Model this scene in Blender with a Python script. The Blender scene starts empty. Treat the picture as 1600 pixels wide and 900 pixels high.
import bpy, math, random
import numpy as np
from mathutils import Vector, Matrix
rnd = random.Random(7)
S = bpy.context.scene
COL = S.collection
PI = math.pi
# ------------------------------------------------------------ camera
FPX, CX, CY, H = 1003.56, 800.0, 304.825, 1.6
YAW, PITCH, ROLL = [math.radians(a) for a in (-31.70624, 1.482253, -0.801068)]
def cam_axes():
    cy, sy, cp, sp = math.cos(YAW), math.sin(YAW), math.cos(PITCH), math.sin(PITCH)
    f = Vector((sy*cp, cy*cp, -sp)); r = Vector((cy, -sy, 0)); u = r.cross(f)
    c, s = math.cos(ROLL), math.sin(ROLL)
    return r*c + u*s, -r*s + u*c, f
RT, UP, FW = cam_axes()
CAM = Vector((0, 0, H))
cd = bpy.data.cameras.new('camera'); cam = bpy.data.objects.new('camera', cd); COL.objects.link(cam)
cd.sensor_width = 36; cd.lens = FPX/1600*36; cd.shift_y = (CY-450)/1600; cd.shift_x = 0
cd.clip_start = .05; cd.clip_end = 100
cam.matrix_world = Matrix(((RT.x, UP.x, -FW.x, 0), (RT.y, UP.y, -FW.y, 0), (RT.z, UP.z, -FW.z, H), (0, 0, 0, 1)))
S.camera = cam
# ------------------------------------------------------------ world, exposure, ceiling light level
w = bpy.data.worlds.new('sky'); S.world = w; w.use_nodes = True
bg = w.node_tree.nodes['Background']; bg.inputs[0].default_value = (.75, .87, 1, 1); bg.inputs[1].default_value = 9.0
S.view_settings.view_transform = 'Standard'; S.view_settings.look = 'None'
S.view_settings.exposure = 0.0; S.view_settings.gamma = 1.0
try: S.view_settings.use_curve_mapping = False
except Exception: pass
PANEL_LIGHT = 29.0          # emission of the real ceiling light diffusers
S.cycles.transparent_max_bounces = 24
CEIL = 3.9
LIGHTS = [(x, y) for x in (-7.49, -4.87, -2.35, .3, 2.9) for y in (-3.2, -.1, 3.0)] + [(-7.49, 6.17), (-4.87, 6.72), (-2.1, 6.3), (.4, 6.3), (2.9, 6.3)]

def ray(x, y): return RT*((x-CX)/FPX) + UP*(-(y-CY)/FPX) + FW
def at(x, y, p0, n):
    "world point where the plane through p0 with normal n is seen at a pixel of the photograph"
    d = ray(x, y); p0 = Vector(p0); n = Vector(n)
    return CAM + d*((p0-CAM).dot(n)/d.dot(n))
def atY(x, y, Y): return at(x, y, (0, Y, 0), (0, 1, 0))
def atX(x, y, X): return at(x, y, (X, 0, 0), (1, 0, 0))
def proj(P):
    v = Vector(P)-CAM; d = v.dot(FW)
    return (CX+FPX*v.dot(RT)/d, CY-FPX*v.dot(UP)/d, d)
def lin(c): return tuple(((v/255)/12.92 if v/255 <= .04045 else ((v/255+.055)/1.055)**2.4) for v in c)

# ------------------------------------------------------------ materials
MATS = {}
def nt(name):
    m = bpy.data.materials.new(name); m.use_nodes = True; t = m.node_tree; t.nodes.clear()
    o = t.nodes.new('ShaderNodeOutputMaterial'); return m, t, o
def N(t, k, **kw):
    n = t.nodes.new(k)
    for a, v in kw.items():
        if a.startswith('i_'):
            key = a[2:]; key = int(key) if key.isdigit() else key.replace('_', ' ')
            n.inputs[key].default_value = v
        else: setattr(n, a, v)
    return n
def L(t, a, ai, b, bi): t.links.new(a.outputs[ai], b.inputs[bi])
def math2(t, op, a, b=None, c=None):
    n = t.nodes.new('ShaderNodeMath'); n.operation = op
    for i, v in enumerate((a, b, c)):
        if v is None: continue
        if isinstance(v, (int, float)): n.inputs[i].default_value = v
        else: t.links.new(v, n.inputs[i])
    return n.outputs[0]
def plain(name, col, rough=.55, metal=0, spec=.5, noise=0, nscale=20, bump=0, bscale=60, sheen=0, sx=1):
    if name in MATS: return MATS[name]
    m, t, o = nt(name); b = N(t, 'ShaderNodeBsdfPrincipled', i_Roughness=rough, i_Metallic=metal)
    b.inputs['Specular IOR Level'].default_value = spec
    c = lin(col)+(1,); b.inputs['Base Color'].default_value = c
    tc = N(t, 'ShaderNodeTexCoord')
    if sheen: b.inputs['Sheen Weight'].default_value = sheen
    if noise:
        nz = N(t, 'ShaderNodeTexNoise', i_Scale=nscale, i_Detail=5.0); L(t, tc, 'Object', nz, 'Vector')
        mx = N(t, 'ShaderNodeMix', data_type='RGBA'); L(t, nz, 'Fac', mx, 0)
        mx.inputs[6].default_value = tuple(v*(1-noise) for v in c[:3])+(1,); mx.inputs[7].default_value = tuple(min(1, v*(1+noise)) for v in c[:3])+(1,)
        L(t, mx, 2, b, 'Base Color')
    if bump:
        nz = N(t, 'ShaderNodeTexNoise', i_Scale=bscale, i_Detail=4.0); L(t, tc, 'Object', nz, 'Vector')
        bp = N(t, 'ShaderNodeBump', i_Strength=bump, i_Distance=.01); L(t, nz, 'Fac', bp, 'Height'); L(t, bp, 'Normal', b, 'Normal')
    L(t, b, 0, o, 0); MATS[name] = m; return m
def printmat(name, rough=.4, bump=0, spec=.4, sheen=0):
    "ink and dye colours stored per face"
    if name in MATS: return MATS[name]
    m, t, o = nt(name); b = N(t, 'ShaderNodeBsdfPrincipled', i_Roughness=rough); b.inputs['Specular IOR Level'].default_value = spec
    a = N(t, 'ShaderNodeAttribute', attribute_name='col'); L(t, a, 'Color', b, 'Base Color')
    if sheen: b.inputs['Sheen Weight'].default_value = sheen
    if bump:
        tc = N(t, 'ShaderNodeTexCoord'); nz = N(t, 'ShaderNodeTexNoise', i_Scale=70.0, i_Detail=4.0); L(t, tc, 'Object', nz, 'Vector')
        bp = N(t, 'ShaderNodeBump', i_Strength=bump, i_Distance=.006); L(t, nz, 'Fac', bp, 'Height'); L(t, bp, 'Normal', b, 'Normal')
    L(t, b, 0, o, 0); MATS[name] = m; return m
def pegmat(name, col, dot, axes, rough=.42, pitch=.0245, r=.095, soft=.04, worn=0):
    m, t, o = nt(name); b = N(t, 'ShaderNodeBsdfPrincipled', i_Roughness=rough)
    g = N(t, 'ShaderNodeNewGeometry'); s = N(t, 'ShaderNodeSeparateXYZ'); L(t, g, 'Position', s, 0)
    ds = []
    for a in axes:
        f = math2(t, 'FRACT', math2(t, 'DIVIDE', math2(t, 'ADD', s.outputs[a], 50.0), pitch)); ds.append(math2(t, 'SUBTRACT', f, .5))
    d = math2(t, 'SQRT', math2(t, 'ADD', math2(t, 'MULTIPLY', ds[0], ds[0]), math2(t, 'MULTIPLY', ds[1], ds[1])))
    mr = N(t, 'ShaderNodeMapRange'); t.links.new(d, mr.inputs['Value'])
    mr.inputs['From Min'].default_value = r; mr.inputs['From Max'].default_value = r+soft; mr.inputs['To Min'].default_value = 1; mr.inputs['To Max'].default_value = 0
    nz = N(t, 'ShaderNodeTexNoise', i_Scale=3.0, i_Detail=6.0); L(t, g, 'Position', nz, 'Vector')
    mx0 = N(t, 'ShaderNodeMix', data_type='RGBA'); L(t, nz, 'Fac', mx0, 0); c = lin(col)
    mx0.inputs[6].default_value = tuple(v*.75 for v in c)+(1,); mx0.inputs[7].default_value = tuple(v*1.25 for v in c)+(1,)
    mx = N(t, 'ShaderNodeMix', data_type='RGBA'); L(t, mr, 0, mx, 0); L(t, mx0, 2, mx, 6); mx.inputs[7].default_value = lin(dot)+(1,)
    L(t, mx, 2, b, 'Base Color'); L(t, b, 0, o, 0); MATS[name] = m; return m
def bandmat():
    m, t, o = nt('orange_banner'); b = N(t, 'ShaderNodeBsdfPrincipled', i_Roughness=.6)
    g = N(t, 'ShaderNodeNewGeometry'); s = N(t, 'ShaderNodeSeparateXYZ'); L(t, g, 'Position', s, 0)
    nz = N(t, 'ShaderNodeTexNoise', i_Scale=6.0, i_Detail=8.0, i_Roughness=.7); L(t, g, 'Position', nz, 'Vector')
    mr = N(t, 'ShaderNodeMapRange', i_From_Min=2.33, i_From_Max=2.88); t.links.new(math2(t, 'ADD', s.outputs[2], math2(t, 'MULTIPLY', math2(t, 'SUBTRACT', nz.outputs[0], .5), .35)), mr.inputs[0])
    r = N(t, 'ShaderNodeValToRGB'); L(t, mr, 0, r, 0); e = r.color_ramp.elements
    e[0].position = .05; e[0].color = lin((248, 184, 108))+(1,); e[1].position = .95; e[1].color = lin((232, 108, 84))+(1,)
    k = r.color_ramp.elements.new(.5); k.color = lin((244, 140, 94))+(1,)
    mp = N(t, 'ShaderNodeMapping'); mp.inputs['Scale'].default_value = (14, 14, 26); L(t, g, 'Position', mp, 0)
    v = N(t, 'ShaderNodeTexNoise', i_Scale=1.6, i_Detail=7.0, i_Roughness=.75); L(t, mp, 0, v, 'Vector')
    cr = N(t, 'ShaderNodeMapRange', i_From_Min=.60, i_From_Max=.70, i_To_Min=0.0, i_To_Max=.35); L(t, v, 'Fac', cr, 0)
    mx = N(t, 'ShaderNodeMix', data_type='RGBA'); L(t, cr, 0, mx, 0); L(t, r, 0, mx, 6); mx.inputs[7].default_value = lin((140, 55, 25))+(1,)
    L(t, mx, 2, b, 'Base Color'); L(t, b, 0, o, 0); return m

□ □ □

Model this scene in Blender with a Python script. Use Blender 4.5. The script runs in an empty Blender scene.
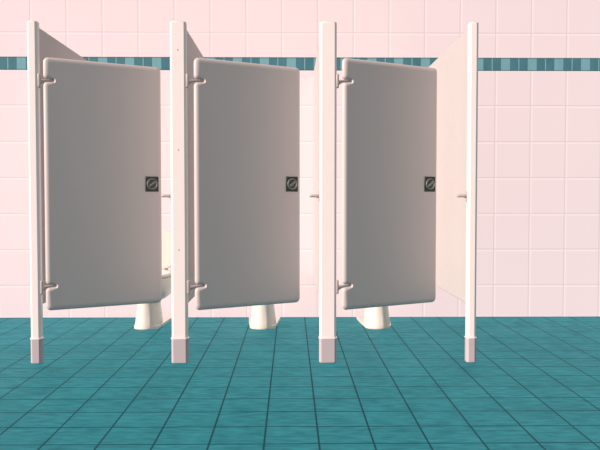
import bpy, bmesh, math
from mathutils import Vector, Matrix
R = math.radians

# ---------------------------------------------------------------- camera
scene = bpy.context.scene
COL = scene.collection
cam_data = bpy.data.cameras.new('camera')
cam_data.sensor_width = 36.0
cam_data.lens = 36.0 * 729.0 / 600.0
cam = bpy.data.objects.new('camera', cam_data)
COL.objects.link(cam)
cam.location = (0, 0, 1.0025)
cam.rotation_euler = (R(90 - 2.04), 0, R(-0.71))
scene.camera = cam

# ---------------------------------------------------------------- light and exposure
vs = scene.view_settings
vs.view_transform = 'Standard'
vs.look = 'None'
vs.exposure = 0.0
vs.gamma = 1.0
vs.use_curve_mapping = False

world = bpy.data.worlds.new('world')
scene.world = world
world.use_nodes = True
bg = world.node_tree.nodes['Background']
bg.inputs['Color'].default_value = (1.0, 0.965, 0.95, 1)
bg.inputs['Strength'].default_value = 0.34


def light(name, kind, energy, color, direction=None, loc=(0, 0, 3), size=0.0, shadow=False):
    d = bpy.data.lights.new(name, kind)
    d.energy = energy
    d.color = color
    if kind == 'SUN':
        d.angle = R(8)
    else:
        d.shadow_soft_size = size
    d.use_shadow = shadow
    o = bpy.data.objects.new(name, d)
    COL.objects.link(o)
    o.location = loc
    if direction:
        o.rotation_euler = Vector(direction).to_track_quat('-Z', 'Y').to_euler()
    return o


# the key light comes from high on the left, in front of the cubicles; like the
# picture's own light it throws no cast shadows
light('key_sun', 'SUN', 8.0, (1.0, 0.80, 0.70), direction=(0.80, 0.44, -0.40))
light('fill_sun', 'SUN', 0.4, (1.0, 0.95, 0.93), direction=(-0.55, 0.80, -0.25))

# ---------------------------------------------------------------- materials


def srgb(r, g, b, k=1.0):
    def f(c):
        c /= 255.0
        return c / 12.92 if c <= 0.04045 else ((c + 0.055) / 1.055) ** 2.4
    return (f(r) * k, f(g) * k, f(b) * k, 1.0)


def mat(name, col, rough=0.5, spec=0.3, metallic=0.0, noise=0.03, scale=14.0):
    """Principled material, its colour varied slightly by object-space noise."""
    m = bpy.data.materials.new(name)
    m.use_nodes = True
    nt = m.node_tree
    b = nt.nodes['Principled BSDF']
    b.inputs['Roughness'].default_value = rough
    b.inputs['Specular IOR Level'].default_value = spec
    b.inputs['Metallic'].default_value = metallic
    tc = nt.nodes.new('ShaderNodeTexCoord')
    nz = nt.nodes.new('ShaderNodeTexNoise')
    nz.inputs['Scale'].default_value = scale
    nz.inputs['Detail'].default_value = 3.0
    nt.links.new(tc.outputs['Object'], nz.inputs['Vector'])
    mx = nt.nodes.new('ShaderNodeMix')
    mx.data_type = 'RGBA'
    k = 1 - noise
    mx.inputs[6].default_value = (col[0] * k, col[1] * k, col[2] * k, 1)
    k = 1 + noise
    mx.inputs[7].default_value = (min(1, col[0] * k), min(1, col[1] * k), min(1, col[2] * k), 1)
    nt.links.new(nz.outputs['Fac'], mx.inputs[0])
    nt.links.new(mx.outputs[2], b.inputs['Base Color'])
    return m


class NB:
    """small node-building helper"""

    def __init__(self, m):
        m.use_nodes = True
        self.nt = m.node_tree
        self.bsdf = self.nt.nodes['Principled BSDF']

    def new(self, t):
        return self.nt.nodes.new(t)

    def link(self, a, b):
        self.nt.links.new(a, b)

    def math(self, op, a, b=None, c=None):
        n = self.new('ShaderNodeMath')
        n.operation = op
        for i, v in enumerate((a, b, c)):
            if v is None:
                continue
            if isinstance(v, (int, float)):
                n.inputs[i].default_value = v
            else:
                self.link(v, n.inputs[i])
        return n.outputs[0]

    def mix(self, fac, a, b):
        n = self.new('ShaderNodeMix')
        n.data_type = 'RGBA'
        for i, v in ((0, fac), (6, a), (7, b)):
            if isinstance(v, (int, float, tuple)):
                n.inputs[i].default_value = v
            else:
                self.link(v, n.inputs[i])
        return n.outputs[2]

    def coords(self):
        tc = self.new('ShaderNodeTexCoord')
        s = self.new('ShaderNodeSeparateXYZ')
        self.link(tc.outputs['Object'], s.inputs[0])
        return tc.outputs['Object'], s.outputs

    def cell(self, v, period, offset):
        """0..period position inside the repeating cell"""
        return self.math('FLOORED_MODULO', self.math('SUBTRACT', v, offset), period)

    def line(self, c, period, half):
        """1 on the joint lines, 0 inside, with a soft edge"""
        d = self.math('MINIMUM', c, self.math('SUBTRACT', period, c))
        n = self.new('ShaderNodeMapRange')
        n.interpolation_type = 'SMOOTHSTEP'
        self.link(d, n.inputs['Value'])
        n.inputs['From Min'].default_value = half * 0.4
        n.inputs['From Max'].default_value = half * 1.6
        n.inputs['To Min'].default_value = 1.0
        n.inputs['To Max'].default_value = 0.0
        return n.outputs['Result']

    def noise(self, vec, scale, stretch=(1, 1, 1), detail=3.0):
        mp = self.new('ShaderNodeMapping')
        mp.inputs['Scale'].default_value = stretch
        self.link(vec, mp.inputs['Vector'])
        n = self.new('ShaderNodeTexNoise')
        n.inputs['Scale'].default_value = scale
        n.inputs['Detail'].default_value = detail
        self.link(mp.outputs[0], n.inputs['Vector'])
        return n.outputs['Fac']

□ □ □

## AIM
Copy all lines from the material that contain "script".

## EXERCISE SOLUTION
Model this scene in Blender with a Python script. The Blender scene starts empty. Treat the picture as 1600 pixels wide and 900 pixels high.
Model this scene in Blender with a Python script. Use Blender 4.5. The script runs in an empty Blender scene.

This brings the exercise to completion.